Our math suggests IGT should trade at a little over $17 given the high probability of closing and low probability of a competing bid
"CEO's Dream Strategic Transaction" and joining forces with "a tough competitor" - Patti Hart
IGT and it's management team catches a golden parachute while positioning the NewCo for a broader, deeper global platform
PREPARED COMMENTS
Overview:
• Creates world leading end-to-end gaming company across all segments
‒ #1 global gaming equipment supplier
‒ #1 global lottery business
‒ Top tier in social gaming and interactive wagering
• Enhanced global scale with diversified product portfolio and geographic mix
• Greater resources allow further strengthening of industry-leading R&D effort
• Uniquely positioned to exploit key market trends
• Industry leader with more than $6B in revenues and $2B in EBITDA
Transaction Details:
• $13.69 in cash plus 0.1819x GTECH shares, equivalent to $18.25 per IGT common share (75% cash and 25% stock)
• NewCo will incorporate in the UK and UK tax resident
• NewCo will be NYSE listed, 80% owned by GTECH & 20% IGT
• Synergies: $280 million expected over 3 years
New Segments:
• Lottery Operations
• iGaming
• Video Lotteries
• Content
• Casinos
• Social
Pro Forma Revenue Mix (based on 2013):
• 51% Gaming Equipment'
• 35% Lotteries
• 8% Interactive
• 6% Other
Geographic Revenue Mix:
• 46% US and Canada
• 36% Italy
• 18% International
Q&A
- Process & Roadblocks: goal was to create strategic value for shareholders, no other transaction more strategic! No anti-trust issues. "CEO's Dream Strategic Transaction"
- Cost savings of $280 million are incremental to previously announced cost savings transactions
- Break-up fee: not disclosed today, but standard break up fee.
- Discussion timeline: talks moved from partnering to tying the know, positive relationship....was a full process and evaluated all possibilities and outcomes, this is the highest value creation for IGT shareholders.

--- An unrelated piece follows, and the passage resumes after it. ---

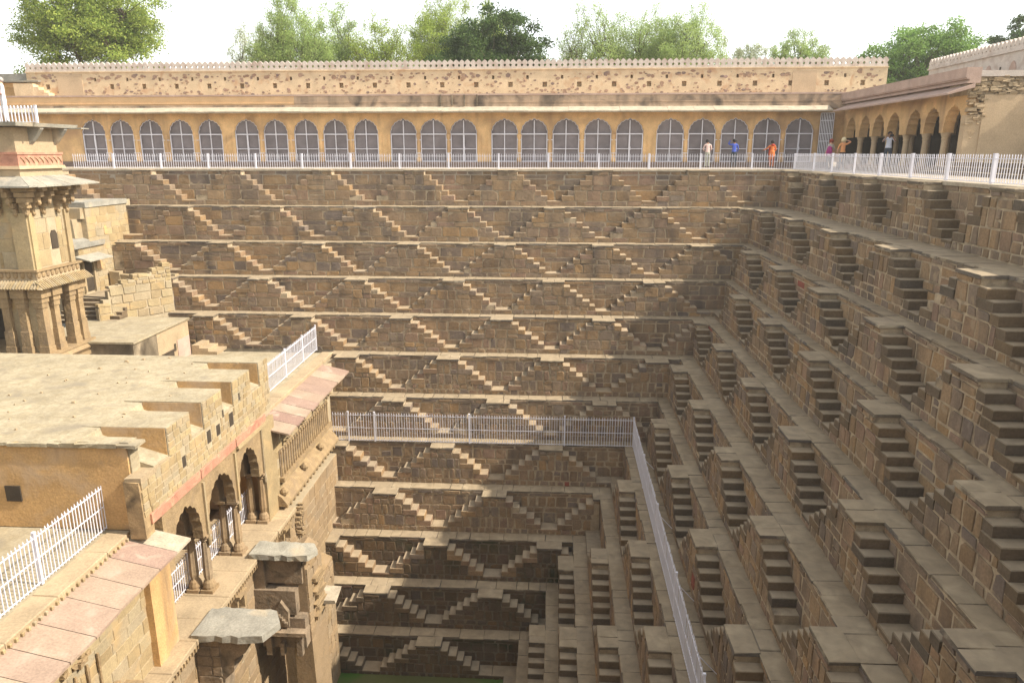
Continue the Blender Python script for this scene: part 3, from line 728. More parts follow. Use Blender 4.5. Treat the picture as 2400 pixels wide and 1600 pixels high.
# right hand gallery
XG = 18.0
G2 = empty('arcade_gallery', (XG, 42, .05)); tag(G2, 'shaded arcade gallery of open cusped arches on the right, under a pink parapet', 'gallery')
RY = [48.1, 46.0, 44.1, 42.2, 39.85, 38.0, 36.1]
bo = [49.6] + [(a + b) / 2 for a, b in zip(RY[:-1], RY[1:])] + [35.05]
for k, a in enumerate(RY):
    w = .72; arch = cusp_arch(w, 2.0, 3.02, lobes=9, cusp=.06)
    yl, yr = bo[k + 1], bo[k]
    arch = [(a + x, z) for x, z in arch]
    poly = [(yl, 1.9), (yl, 3.72), (yr, 3.72), (yr, 1.9), (a + w + .05, 1.9), (a + w + .05, 2.0)] + list(reversed(arch))[1:-1] + [(a - w - .05, 2.0), (a - w - .05, 1.9)]
    mb = MB(); mb.prism(poly, 'x', XG, XG + .5); mb.put('arch_bay', MT['ochre'], G2)
    mb = MB(); mb.lathe([(.24, .3), (.24, .5), (.17, .62), (.14, 1.55), (.17, 1.62), (.15, 1.68), (.21, 1.85), (.23, 1.92)], XG + .25, yl, n=12); mb.put('column', MT['tanwall'], G2)
    # second row inside
    mb = MB(); poly2 = [(p[0], p[1]) for p in poly]; mb.prism(poly2, 'x', XG + 2.2, XG + 2.5); mb.lathe([(.2, .3), (.14, .5), (.14, 1.92)], XG + 2.35, yl, n=10); mb.put('inner_arch', MT['tanwall'], G2)
mb = MB(); mb.box(17.9, 22, 35.05, 49.6, .0, .32); mb.put('plinth', MT['rubble'], G2)
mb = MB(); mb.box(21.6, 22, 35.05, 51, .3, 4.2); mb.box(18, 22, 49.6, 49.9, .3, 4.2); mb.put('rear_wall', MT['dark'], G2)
mb = MB(); mb.box(18, 22, 35.05, 51.6, 3.725, 4.2); mb.put('roof', MT['parapet'], G2)
mb = MB(); mb.prism([(16.95, 3.44), (16.95, 3.52), (18.05, 3.92), (18.05, 3.74)], 'y', 34.7, 48.6); mb.put('eave', MT['pinkband'], G2)
mb = MB(); mb.box(17.75, 18.3, 34.8, 50.2, 3.93, 4.0); mb.box(17.82, 18.3, 34.8, 50.2, 4.0, 4.1); mb.box(17.70, 18.3, 34.8, 50.2, 4.1, 4.16); mb.box(17.66, 18.3, 34.8, 50.2, 4.16, 4.58); mb.put('parapet', MT['pinkband'], G2)
mb = MB(); mb.box(18.3, 22.5, 34.8, 52.0, 4.2, 4.45); mb.put('roof_terrace', MT['crest'], G2)
# ruined end wall facing the viewer
E_ = empty('ruined_wall', (22, 34.9, .05)); tag(E_, 'broken tan plaster wall end with exposed rubble on top at the far right', 'wall')
mb = MB(); mb.box(18.6, 30, 34.85, 36.5, 0, 3.45); mb.put('wall', MT['tanwall'], E_)
mb = MB(); mb.box(17.9, 30, 34.95, 36.5, 3.45, 4.45); mb.put('broken_top', MT['mortar'], E_)
mb = MB(); mb.box(17.95, 18.62, 34.9, 35.3, .3, 2.6); mb.put('pier', MT['tanwall'], E_)
rs = Parts('stone', MT['plaster'], E_); frE = Frame('back', 34.9)
for k in range(300):
    if k % 7 == 0: u, zz = R_.uniform(18.05, 18.7), R_.uniform(2.2, 4.3)
    else: u, zz = R_.uniform(18.2, 24), R_.gauss(3.95, .28)
    if not 2.2 < zz < 4.5 or (zz < 3.4 and u > 18.8): continue
    sx = R_.uniform(.05, .2); sz = sx * R_.uniform(.5, 1.0)
    V, F = chamfer_box(u - sx, u + sx, 34.78 + R_.uniform(0, .12), 35.1, zz - sz / 2, zz + sz / 2, .03, .035); rs.add(V, F)
rs.flush()
CS = empty('carved_pillar_stump', (21.3, 33.6, .1)); tag(CS, 'dark carved stone fragment standing against the tan wall at far right', 'carved stone')
mb = MB(); mb.prism([(20.75, .08), (21.85, .08), (21.72, .9), (21.6, 1.75), (20.95, 1.75), (20.85, .9)], 'y', 33.5, 34.2); mb.put('block', MT['darkcarved'], CS)
for zz in (.35, .7, 1.0, 1.3, 1.6):
    mb = MB(); mb.box(20.82, 21.74, 33.42, 33.5, zz - .1, zz + .03, j=.02)
    for q in range(6): mb.lathe([(.01, zz + .04), (.06, zz + .09), (.06, zz + .16), (.01, zz + .2)], 20.95 + q * .135, 33.47, n=6)
    mb.put('carving', MT['darkcarved'], CS)
# stepped base behind the railing at right
ST = empty('stone_steps', (17.5, 30, .05)); tag(ST, 'low dark stone steps behind the right hand railing', 'steps')
for k in range(3):
    for (s0, s1) in split_run(24.5, 35, 1.0, 1.9):
        V, F = chamfer_box(16.4 + .45 * k, 26, s0 + .01, s1 - .01, .05 + .19 * k, .24 + .19 * k, .02, .01); put('step', V, F, MT['step'], ST)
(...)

- Participation business: no significant shift from historical, but opportunity to bring size, scale, and geographic diversity.
- Industry needed consolidation to remove excess costs.

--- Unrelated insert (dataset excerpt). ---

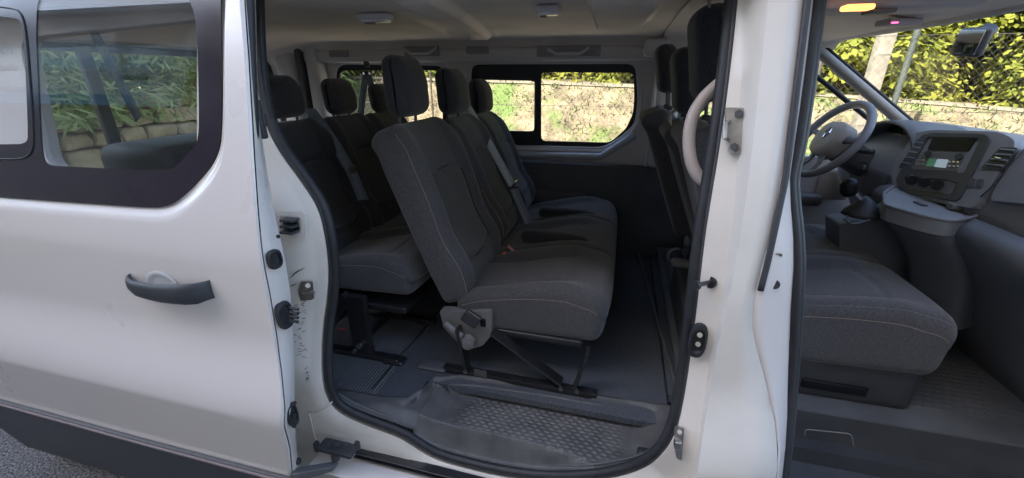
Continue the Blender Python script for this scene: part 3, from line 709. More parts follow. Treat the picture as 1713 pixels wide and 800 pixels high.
# front: bonnet, wings and bulkhead simply closed
bon = [[Vector((x, y, z)) for x, z in ((1.95, 1.16), (2.25, 1.10), (2.6, .98), (2.72, .80), (2.75, .35))] for y in (.06, .3, .98, 1.66, 1.90)]
MB().ladder(bon).build('bonnet', PAINT, van, smooth=50, solid=.01)
for Y, zc in ((1.83, .2),):
    for X in (-1.95, 2.0):
        wl = MB(); wl.tube([(X, Y - .11, .33), (X, Y - .10, .33), (X, Y + .10, .33), (X, Y + .11, .33)], [.29, .33, .33, .29], 32)
        wo = wl.build('wheel', RUB, van, smooth=True); MB().cyl((X, Y - .115, .33), (X, Y + .115, .33), .2, 24).build('wheel_rim', METAL, wo, smooth=True)

# ---- headliner
def ridge(px, y0, y1, x0, x1, wd, x, y):
    t_ = (y - y0) / (y1 - y0); c_ = x0 + (x1 - x0) * t_; d = (x - c_) / wd
    return (sstep(-1.15, -.98, d) * (1 - sstep(.8, 1.4, d))) * (1 - sstep(1.0, 1.12, t_))
rows = []
for i in range(601):
    x = -2.34 + 3.30 * i / 600; row = []
    for j in range(91):
        y = .12 + 1.60 * j / 90; e = abs(j / 45 - 1)
        z = 1.872 + .02 * (1 - e * e) - .055 * (sstep(.84, 1, e) ** 1.3 if j > 45 else -.6 * sstep(.8, 1, e)) + noise.noise(Vector((x * 2, y * 2, 0))) * .003
        z -= .024 * ridge(0, .2, 1.42, -.545, -.775, .050, x, y); z += .020 * ridge(0, .2, 1.32, -.69, -.86, .07, x, y) * sstep(.6, 1.2, y)
        z -= .030 * ridge(0, .2, 1.05, -.02, -.05, .09, x, y)
        z -= .06 * sstep(-1.9, -2.34, x)
        z -= .045 * sstep(.55, .96, x)
        row.append(Vector((x, y, z)))
    rows.append(row)
MB().ladder(rows).build('headliner', HEAD, van, smooth='all')
# seam between front and rear headliner
t = MB(); t.tube([Vector((.155, y, 1.872 + .02 * (1 - ((y - .95) / .76) ** 2) - .055 * sstep(.84, 1, abs((y - .95) / .76)) ** 1.3 - .001)) for y in np.linspace(.2, 1.7, 30)], .003, 6); t.build('headliner_seam', PLA2, van, smooth='all')
RAILG = mat('rail_grey', (.27, .27, .285), .6)
# side rail over the far windows with grips
t = MB(); t.rbox((-.95, 1.695, 1.800), (2.5, .075, .075), .028, 3, (12, 1, 1)); t.build('cant_rail_trim', TRIM, van, smooth=True)
for x0, x1, yt in ((551, 583, 90), (780, 818, 84)):
    a, b = atY(x0, yt, 1.655), atY(x1, yt, 1.655); MB().rbox((a + b) / 2, (b.x - a.x, .016, .040), .012, 3, 1).build('rail_cap', RAILG, van, smooth=True)
for x0, x1 in ((677, 735), (898, 1005)):
    a, b = atY(x0, 86, 1.655), atY(x1, 86, 1.655)
    g = MB().rbox((a + b) / 2, (b.x - a.x, .012, .055), .015, 3, 1).build('grab_handle', RAILG, van, smooth=True)
    c_ = (a + b) / 2; hw = min(.11, (b.x - a.x) * .42)
    m_ = MB(); m_.tube([c_ + Vector((-hw, 0, .018)), c_ + Vector((-hw, -.028, .010)), c_ + Vector((-hw * .6, -.034, -.014)), c_ + Vector((hw * .6, -.034, -.014)), c_ + Vector((hw, -.028, .010)), c_ + Vector((hw, 0, .018))], .008, 10)
    m_.build('grip', TRIM, g, smooth='all')
# roof lamps
for px, py, wx in ((628, 32, .12), (917, 20, .075)):
    p = atZ(px, py, 1.868); b_ = MB().rbox(p + Vector((0, 0, .006)), (wx, .055, .022), .008, 3, 1).build('roof_lamp', TRIM, van, smooth=True)
    MB().rbox(p + Vector((0, 0, -.004)), (wx * .85, .045, .014), .008, 3, 1).build('lamp_lens', LENS, b_, smooth=True)
    MB().rbox(p + Vector((-wx * .2, 0, -.012)), (wx * .25, .03, .006), .002, 2, 1).build('lamp_switch', PLA3, b_, smooth=True)

# ---- floor coverings
FL = .592
MB().box((-1.58, .95, FL - .012), (1.58, 1.62, .024)).build('ribbed_floor_mat', m_floor(), van)
MB().box((-.27, 1.02, FL - .010), (1.03, 1.48, .024)).box((-.71, .22, FL - .010), (.15, .12, .024)).build('carpet', m_carpet(), van)
MB().box((.60, 1.08, FL + .004), (.70, 1.34, .03)).build('cab_carpet', m_carpet(), van)
t = MB(); a, b = atZ(622, 650, FL + .004), atZ(735, 522, FL + .004); t.tube([a, a.lerp(b, 2.6)], .004, 6); t.build('floor_joint', RUB, van)
# transition upstand before the front seats
t = MB(); a, b = atZ(1085, 485, FL + .02), atZ(1122, 615, FL + .02); d = (b - a); a = a - d * .9; b = b + d * .35; t.tube([a, b], .008, 8); t.build('floor_divider', PLA2, van, smooth=True)
MB().rbox((.36, .95, .66), (.10, 1.3, .13), .03, 3, 2).build('seat_plinth_step', m_carpet(), van, smooth=True)

# ---- moulded step well
se = [(p.x, p.z) for p in SEALr if -1.0 < p.x < .3 and p.z < .80]
def sealz(x):
    c_ = [z for (xx, z) in se if abs(xx - x) < .03]
    return min(c_) if c_ else .62
bpx = [(578, 654), (632, 663), (679, 665), (705, 651), (730, 628), (777, 627), (900, 643), (994, 660), (1114, 678), (1150, 683)]
bnd = [atZ(x, y, FL + .014) for x, y in bpx]
def bndY(x):
    if x <= bnd[0].x: return bnd[0].y
    for a, b in zip(bnd, bnd[1:]):
        if x <= b.x: return lerp(a.y, b.y, sstep(a.x, b.x, x))
    return bnd[-1].y
rcp = [atZ(*p, FL) for p in [(745, 642), (1041, 687), (766, 672), (958, 701)]]
TR = .552
def stepz(x, y):
    yb = bndY(x); base = FL + .013
    sz = sealz(x)
    y0 = .088 + skin(sz); z = base
    well = sstep(-.74, -.46, x) * (1 - sstep(.12, .235, x))
    s1 = sstep(yb - .004, yb - .036, y)                     # riser
    floorz = TR + (.02 if well > .5 else 0) * sstep(-.55, -.62, x)
    z = lerp(base, floorz, well * s1)
    lip = sstep(y0 + .035, y0, y); z = lerp(z, sz + .016, lip) if well > .5 else z
    if well < .5: z = lerp(z, sz + .02, sstep(y0 + .05, y0, y) * (1 - well))
    # dished toe recess in the riser
    return z
def nonslip(x, y, z):
    if z > TR + .006 or z < TR - .012: return 0
    if not (-.50 < x < .13): return 0
    u = (x + .6) / .030; r_ = int(y / .0145); u += .5 * (r_ % 2); fu = u % 1; fv = (y / .0145) % 1
    f = sstep(.0, .14, fu) * (1 - sstep(.52, .66, fu)) * sstep(.1, .3, fv) * (1 - sstep(.7, .9, fv))
    return .0036 * f * sstep(-.50, -.42, x) * (1 - sstep(.04, .13, x))
rows = []
xs_ = np.linspace(-.97, .27, 420)
zc = {}
sz_arr = [sealz(x) for x in xs_]
sz_arr = np.convolve(np.pad(sz_arr, 8, mode='edge'), np.ones(17) / 17, 'valid')
def _sz(x): return float(np.interp(x, xs_, sz_arr))
sealz = _sz
for j in range(150):
    v = j / 149; row = []
    for x in xs_:
        y0 = .080 + skin(sealz(x)); y = lerp(y0, bndY(x), v); z = stepz(x, y); row.append(Vector((x, y, z + nonslip(x, y, z))))
    rows.append(row)
STEPM = mat('step_plastic', (.078, .078, .082), .5, noise_amt=.25, nscale=14, bump=.5, bscale=420, c2=(.12, .117, .115))
MB().ladder(rows).build('step_well', STEPM, van, smooth='all')
rows2 = [rows[-1], [p + Vector((0, .02, -.012)) for p in rows[-1]]]
MB().ladder(rows2).build('step_well_edge', STEPM, van, smooth='all')
lipr = [Vector((x, .088 + skin(sealz(x)) + .010, max(sealz(x) + .019, 0))) for x in xs_[6:-6:6]]
MB().tube(lipr, .0045, 8).build('step_lip', STEPM, van, smooth='all')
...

- Believe industry can be stronger and IGT (NewCo) can be stronger with fewer suppliers.
- EGM not expect unusual rescission elections.
- Regulatory concerns: looking at 9-12 months, shooting for front-end, earlier - need to license in a few additional jurisdictions, go thru anti-trust, two Board and shareholder meetings.

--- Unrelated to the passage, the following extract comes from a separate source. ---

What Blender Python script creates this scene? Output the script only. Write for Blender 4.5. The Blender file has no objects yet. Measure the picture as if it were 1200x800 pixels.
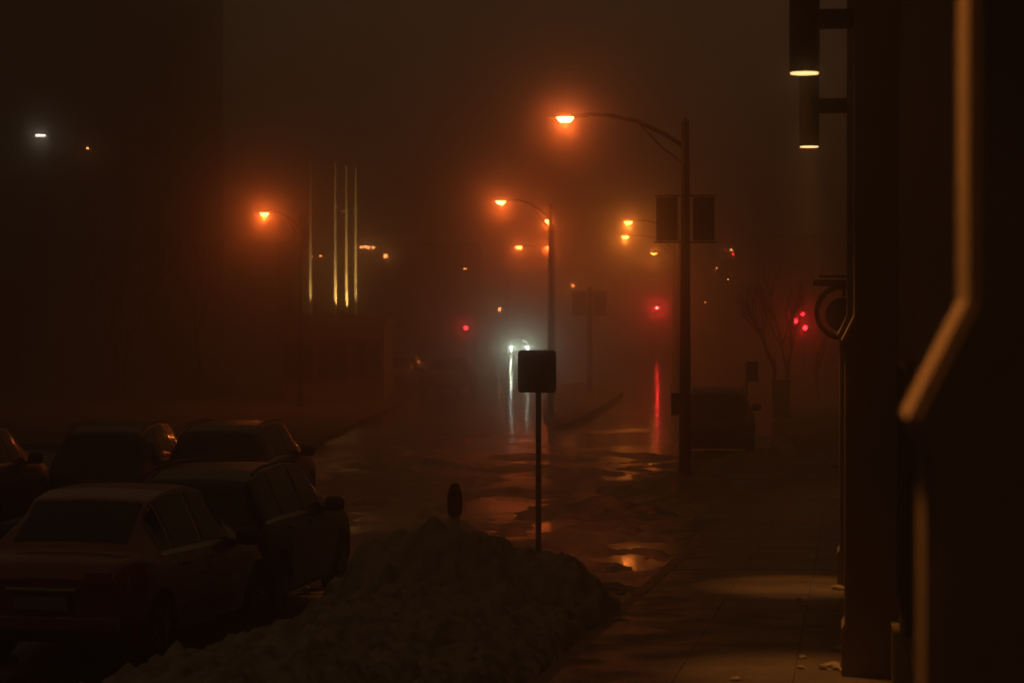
import bpy, bmesh, math, random
from mathutils import Vector, Matrix, noise
random.seed(7)
S = bpy.context.scene
R = math.radians
PI = math.pi

# ------------------------------------------------------------------ camera
F = 2833.0; CX = 600.0; HY = 374.0; CH = 3.4          # focal length in photo pixels, horizon row, eye height
cd = bpy.data.cameras.new('camera'); cam = bpy.data.objects.new('camera', cd)
S.collection.objects.link(cam); S.camera = cam
cam.location = (0, 0, CH)
cam.rotation_euler = (R(90) - math.atan((400 - HY) / F), 0, 0)
cd.lens = 85; cd.sensor_width = 36; cd.clip_start = 0.1; cd.clip_end = 3000
cd.dof.use_dof = True; cd.dof.focus_distance = 46; cd.dof.aperture_fstop = 2.6

# ------------------------------------------------------------------ world and exposure
W = bpy.data.worlds.new('World'); S.world = W; W.use_nodes = True
W.node_tree.nodes['Background'].inputs[0].default_value = (1.0, 0.56, 0.27, 1)
W.node_tree.nodes['Background'].inputs[1].default_value = 0.040
S.view_settings.view_transform = 'Standard'; S.view_settings.look = 'None'
S.view_settings.exposure = 0; S.view_settings.gamma = 1
FOG = 0.0142
LAMP = 190.0          # watts of one street lamp
c = S.cycles
c.max_bounces = 5; c.diffuse_bounces = 2; c.glossy_bounces = 3; c.transmission_bounces = 2
c.volume_bounces = 1; c.transparent_max_bounces = 6
c.sample_clamp_indirect = 1.5; c.sample_clamp_direct = 0
c.use_denoising = True; c.use_light_tree = True
c.caustics_reflective = False; c.caustics_refractive = False

COL = S.collection
# ------------------------------------------------------------------ materials
def mat(name, col, rough=0.6, metal=0.0, var=0.25, scale=3.0, bump=0.0, bscale=20, spec=0.5, emit=None, es=0, coat=0, wet=None):
    m = bpy.data.materials.new(name); m.use_nodes = True
    nt = m.node_tree; b = nt.nodes['Principled BSDF']
    b.inputs['Roughness'].default_value = rough; b.inputs['Metallic'].default_value = metal
    b.inputs['Specular IOR Level'].default_value = spec
    b.inputs['Coat Weight'].default_value = coat
    tc = nt.nodes.new('ShaderNodeTexCoord')
    n = nt.nodes.new('ShaderNodeTexNoise'); n.inputs['Scale'].default_value = scale; n.inputs['Detail'].default_value = 5
    nt.links.new(tc.outputs['Object'], n.inputs['Vector'])
    r = nt.nodes.new('ShaderNodeMix'); r.data_type = 'RGBA'
    r.inputs[6].default_value = (*[x * (1 - var) for x in col], 1); r.inputs[7].default_value = (*[min(1, x * (1 + var)) for x in col], 1)
    nt.links.new(n.outputs['Fac'], r.inputs[0]); nt.links.new(r.outputs[2], b.inputs['Base Color'])
    if bump:
        n2 = nt.nodes.new('ShaderNodeTexNoise'); n2.inputs['Scale'].default_value = bscale; n2.inputs['Detail'].default_value = 6
        nt.links.new(tc.outputs['Object'], n2.inputs['Vector'])
        bp = nt.nodes.new('ShaderNodeBump'); bp.inputs['Strength'].default_value = bump; bp.inputs['Distance'].default_value = 0.02
        nt.links.new(n2.outputs['Fac'], bp.inputs['Height']); nt.links.new(bp.outputs['Normal'], b.inputs['Normal'])
    if wet:
        mr = nt.nodes.new('ShaderNodeMapRange'); mr.inputs[1].default_value = 0.42; mr.inputs[2].default_value = 0.62
        mr.inputs[3].default_value = wet[0]; mr.inputs[4].default_value = wet[1]
        nt.links.new(n.outputs['Fac'], mr.inputs[0]); nt.links.new(mr.outputs[0], b.inputs['Roughness'])
    if emit:
        b.inputs['Emission Color'].default_value = (*emit, 1); b.inputs['Emission Strength'].default_value = es
    return m

def emis(name, col, s):
    m = bpy.data.materials.new(name); m.use_nodes = True; nt = m.node_tree
    b = nt.nodes['Principled BSDF']; b.inputs['Base Color'].default_value = (*[min(1, x) * .5 for x in col], 1)
    b.inputs['Emission Color'].default_value = (*col, 1); b.inputs['Emission Strength'].default_value = s
    return m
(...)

- UK domicile: GTECH had requirement to be in the EU, also believe UK is a "fantastic" market to facilitate US-listing, English speaking, slight tax advantages.
- UK tax advantage: 100-300 bps advantage, but not the driving decision rather strategic advantages drove decision
- Game Ops - industry needs to innovate; size and scale will afford this innovation advancement
- GTECH licensing: a small number, no jurisdiction would appear to pose a risk to the transaction
- Additional industry consolidation required? No such thing as a pure gaming, slot machine supplier anymore. More of a "distributed gaming" world.